Found - .35 Winchester Case

Picher

New member
I was deer hunting today, and walking through our blueberry field in a bare patch of ground, saw an old empty .35 Winchester shell that was pretty well corroded. I'd never heard about the .35 Winchester, a rimmed cartridge, but am very familiar with the .35 Rem.

Wickipedia said that it was introduced in 1903 and was manufactured until 1936, I believe. I don't know how long the case had been lying there, but the neck was squashed, apparently run-over by tractors.

Is anyone here familiar with the cartridge?
 

30-30remchester

New member
I have a working knowledge of this cartridge. What you found I would assume was a hunting cartidge. I dont litter but if I shoot a head of game, even if I miss, I leave the brass on the ground. Here in big game country it is neat to find an old case like you found. When I find one I stop and try to figure where and what the game was that was taken with this round. Sometime in the past there was an old hunter that used an 8mm Lebel. I find his brass every once in a while. He must have been a good shot as I have never found more than one brass at any one location. I once harvested a buffalo in a high park here in Colorado. I used an original Sharps carbine in 50-70. I used an original cartridge loaded in the 1870's. I left the empty where it fell. Someday maybe it will be found and the person that found it may wonder if it shot a buffalo. Yes it did just 130 years after the evidence would lead you to believe.
 
I've fired a .35 (Model 1895) a number of times in years past.

Performance wise it falls in between the .35 Remington and the .358 Winchester.
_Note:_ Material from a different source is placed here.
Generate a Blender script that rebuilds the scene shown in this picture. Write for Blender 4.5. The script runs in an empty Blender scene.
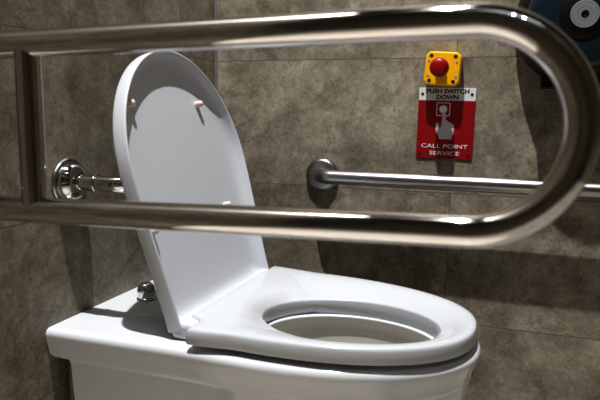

It had a decent reputation and medium and large game in the United States, but it wasn't popular enough to switch platforms when the 1895 was discontinued just before World War II.
 
"Kind of like the related .405, there wasn't a platform to switch it TO when the 1895 was dropped."

Both could have easily been dropped into a bolt-action rifle like the Model 70 had there been demand for it.
 

TXGunNut

New member
Wish ya'll would quit talking about the .405. ;)
.35 Winchester is a round I wish had made it but I'll settle for the .35 Remington. Good find, Picher.
 

Jim Watson

New member
The mere thought of a bolt action .35 or .405 just kind of makes my head swim. I guess they could have developed it from the .30-30 Model 54.
 

TXGunNut

New member
The mere thought of a bolt action .35 or .405 just kind of makes my head swim. -Jim Watson

Yes, indeed. But to quote the highway safety slogans "speed kills". It (or more accurately, lack of it) killed many fine cartridges that simply weren't fast enough to be stylish.
 

30-30remchester

New member
I went to the Winchesters collectors show in Cody Wyoming @8 years ago and actually saw a standard grade pre 64 model 70 in 405 Win. From my inspection I could not detect it as anything but original. According to the owner he has an actual invoice from Winchester stating it was built by them. IIRC he was asking $22,000 for it.
 

Scorch

New member
The 35 Winchester was one of those cartridges that did a lot of things well, but did not make the transition to bolt actions when they became popular after WW1. Winchester did load several rimmed cartridges in the Model 54 and Model 70 (22 Hornet, 220 Swift, 30-30, 30-40), but the factory 35-caliber option for those rifles was 9X57. Standard bolt face, rimless cartridge, no problems or special setups needed, and the 9X57 is a stone cold killer.

I have never seen a Model 70 in 405 Winchester, but Winchester would build you pretty much anything you wanted up until 1963.
 
Winchester also dropped the .225 Winchester into the Model 70, which has a far more pronounced rim than the .220 Swift, and it fed and functioned just fine.

A Model 70 in .405 Winchester. I've never heard of one existing.

That would have been the schnizzle.
 

Picher

New member
30-30remchester: Funny you should mention the 8mm Lebel. I had a very French uncle who brought a military rifle back from France at the end of WWII. It was very short and light for a military rifle.

He was a short man and the rifle fit him pretty well. I was pretty young when the rifle and ammo made it to our house, to be kept away from the mean-drunk uncle. I think my brother ended up selling it, but I still have the old box of ammo with about 5 rounds in it. It's a strange-shaped case with a very large head and lots of body taper.

JP
 
The double-body taper configuring on the the 8mm Lebel case, along with the large rim, was adopted because the original 1886 Lebel rifle had a tube magazine. The rim and the body taper were designed to keep the pointed bullet away from the primer in the cartridge in front of it.

The case also had a deep ring around the primer, designed to catch the nose of the bullet behind it, and also had a very stout primer cup.

Must have been fairly successful, as I've never heard of an 1886 going boom.

But, it also made the round something of a nightmare for use in automatic weapons. It's why the original Chauchat machine rifle in 8mm Lebel had the semi-circular magazine.